** START **

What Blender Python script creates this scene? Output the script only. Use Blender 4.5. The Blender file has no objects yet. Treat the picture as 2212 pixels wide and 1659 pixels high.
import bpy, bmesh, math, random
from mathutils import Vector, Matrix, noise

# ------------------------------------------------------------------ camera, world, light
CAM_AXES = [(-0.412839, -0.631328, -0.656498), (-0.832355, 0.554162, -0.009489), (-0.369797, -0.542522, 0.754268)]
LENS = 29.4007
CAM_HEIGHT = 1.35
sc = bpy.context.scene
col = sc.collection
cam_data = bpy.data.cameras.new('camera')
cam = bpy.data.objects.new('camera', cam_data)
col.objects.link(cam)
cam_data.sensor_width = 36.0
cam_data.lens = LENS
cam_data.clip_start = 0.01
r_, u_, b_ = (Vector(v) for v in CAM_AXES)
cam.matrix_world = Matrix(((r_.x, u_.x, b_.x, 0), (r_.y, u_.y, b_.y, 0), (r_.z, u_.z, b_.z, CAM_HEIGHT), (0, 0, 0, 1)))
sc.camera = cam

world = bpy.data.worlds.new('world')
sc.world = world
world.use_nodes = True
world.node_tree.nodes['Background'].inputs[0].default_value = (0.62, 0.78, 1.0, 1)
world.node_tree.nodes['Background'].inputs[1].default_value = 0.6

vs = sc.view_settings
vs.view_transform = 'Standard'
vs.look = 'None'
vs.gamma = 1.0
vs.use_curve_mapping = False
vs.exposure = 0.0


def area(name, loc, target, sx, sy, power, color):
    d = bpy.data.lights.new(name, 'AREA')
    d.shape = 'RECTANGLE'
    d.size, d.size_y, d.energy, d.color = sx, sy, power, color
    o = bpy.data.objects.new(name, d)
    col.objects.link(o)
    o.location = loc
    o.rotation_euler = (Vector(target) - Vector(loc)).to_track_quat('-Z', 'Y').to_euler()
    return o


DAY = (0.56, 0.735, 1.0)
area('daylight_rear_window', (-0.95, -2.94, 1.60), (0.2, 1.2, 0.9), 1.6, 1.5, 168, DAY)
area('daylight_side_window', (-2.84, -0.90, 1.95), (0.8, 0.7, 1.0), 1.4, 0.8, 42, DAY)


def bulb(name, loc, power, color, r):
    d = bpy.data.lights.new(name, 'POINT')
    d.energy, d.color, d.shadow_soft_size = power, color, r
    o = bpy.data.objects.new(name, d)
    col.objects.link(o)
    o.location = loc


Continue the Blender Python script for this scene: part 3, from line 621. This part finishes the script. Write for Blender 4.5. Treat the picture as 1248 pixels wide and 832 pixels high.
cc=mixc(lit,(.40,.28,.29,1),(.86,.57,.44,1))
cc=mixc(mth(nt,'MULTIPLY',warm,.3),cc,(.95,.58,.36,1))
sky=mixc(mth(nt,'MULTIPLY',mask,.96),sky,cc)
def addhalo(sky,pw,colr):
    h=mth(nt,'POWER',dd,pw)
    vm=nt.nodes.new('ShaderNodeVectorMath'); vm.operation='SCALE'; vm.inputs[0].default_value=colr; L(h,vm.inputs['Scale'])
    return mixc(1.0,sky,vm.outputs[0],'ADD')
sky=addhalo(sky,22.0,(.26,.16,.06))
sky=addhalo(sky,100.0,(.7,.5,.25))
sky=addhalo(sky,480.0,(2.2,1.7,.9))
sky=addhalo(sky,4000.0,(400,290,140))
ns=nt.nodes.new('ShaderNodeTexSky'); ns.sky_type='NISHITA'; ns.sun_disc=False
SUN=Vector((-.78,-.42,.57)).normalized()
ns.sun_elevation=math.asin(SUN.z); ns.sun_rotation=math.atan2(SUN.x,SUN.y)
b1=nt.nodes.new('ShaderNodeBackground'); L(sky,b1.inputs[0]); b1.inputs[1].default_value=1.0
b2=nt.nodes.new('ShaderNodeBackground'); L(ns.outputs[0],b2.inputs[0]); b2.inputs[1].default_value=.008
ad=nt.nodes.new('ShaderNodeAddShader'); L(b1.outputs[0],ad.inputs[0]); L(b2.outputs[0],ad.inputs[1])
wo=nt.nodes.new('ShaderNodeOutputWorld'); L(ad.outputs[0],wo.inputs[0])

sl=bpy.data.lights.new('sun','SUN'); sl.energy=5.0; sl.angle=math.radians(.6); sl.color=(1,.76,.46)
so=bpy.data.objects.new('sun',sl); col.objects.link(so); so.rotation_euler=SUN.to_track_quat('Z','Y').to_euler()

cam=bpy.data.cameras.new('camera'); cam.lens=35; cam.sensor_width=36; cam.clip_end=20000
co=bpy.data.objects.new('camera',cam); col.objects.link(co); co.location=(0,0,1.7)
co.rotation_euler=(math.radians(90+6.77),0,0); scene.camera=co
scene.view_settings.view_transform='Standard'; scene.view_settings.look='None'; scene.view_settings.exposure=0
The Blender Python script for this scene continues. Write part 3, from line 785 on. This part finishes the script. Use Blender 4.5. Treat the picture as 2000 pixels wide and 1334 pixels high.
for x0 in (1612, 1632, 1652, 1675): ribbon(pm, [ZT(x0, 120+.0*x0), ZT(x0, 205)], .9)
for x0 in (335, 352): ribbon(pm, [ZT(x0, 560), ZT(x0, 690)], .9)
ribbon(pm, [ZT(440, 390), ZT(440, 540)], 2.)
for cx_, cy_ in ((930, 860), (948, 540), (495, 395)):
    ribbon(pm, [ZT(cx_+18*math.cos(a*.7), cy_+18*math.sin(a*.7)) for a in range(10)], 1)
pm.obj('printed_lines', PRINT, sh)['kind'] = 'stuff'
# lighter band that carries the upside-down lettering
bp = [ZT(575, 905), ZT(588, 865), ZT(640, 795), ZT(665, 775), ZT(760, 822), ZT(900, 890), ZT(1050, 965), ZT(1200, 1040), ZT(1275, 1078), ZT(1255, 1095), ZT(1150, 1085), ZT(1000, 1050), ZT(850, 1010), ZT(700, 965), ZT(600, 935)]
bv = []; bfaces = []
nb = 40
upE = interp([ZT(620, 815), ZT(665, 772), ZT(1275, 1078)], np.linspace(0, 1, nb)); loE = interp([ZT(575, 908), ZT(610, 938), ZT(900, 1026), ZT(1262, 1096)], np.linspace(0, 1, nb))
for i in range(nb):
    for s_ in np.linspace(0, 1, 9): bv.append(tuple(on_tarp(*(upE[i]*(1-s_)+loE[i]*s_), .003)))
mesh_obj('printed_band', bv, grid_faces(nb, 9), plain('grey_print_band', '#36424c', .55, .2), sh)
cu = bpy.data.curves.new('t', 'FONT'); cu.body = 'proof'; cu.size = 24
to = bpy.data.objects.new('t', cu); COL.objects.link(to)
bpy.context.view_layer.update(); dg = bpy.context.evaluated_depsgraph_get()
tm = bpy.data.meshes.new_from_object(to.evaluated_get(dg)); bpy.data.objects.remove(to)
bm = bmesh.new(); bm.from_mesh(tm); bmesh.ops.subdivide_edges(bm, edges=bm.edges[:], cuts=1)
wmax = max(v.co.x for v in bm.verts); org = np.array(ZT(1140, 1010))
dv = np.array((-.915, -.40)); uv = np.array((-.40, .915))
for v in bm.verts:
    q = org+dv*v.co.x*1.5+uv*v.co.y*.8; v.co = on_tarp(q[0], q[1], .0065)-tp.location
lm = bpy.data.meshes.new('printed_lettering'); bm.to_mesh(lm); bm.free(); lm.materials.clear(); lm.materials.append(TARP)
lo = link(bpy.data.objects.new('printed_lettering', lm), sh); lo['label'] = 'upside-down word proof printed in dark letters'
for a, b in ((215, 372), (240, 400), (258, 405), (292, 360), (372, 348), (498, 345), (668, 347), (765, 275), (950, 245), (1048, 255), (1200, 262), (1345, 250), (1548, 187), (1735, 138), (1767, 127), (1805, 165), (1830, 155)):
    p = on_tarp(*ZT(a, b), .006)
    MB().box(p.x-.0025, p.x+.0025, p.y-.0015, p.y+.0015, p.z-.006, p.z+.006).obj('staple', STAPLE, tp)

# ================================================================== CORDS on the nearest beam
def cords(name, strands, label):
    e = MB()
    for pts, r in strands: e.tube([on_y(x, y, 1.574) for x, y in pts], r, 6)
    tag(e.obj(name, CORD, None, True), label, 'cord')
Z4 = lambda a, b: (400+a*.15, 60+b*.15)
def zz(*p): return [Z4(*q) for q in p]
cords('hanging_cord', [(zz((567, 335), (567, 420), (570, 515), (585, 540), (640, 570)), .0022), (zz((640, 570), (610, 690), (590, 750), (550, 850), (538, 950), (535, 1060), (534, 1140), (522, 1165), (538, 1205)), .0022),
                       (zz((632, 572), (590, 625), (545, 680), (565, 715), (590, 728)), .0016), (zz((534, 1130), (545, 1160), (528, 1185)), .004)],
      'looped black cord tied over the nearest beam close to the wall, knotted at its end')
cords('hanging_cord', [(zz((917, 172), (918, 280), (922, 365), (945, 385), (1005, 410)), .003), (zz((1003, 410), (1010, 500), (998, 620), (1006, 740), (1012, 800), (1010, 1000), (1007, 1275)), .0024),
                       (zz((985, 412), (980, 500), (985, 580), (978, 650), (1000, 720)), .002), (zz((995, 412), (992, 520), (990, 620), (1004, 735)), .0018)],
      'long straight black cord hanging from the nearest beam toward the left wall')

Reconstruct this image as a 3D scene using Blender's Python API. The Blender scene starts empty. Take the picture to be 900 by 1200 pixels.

** END **

■ What you will do
Exact reproduction is required: output the lines from the start of the entries above through the line with "vs.exposure = 0.0".

■ Full solution
What Blender Python script creates this scene? Output the script only. Use Blender 4.5. The Blender file has no objects yet. Treat the picture as 2212 pixels wide and 1659 pixels high.
import bpy, bmesh, math, random
from mathutils import Vector, Matrix, noise

# ------------------------------------------------------------------ camera, world, light
CAM_AXES = [(-0.412839, -0.631328, -0.656498), (-0.832355, 0.554162, -0.009489), (-0.369797, -0.542522, 0.754268)]
LENS = 29.4007
CAM_HEIGHT = 1.35
sc = bpy.context.scene
col = sc.collection
cam_data = bpy.data.cameras.new('camera')
cam = bpy.data.objects.new('camera', cam_data)
col.objects.link(cam)
cam_data.sensor_width = 36.0
cam_data.lens = LENS
cam_data.clip_start = 0.01
r_, u_, b_ = (Vector(v) for v in CAM_AXES)
cam.matrix_world = Matrix(((r_.x, u_.x, b_.x, 0), (r_.y, u_.y, b_.y, 0), (r_.z, u_.z, b_.z, CAM_HEIGHT), (0, 0, 0, 1)))
sc.camera = cam

world = bpy.data.worlds.new('world')
sc.world = world
world.use_nodes = True
world.node_tree.nodes['Background'].inputs[0].default_value = (0.62, 0.78, 1.0, 1)
world.node_tree.nodes['Background'].inputs[1].default_value = 0.6

vs = sc.view_settings
vs.view_transform = 'Standard'
vs.look = 'None'
vs.gamma = 1.0
vs.use_curve_mapping = False
vs.exposure = 0.0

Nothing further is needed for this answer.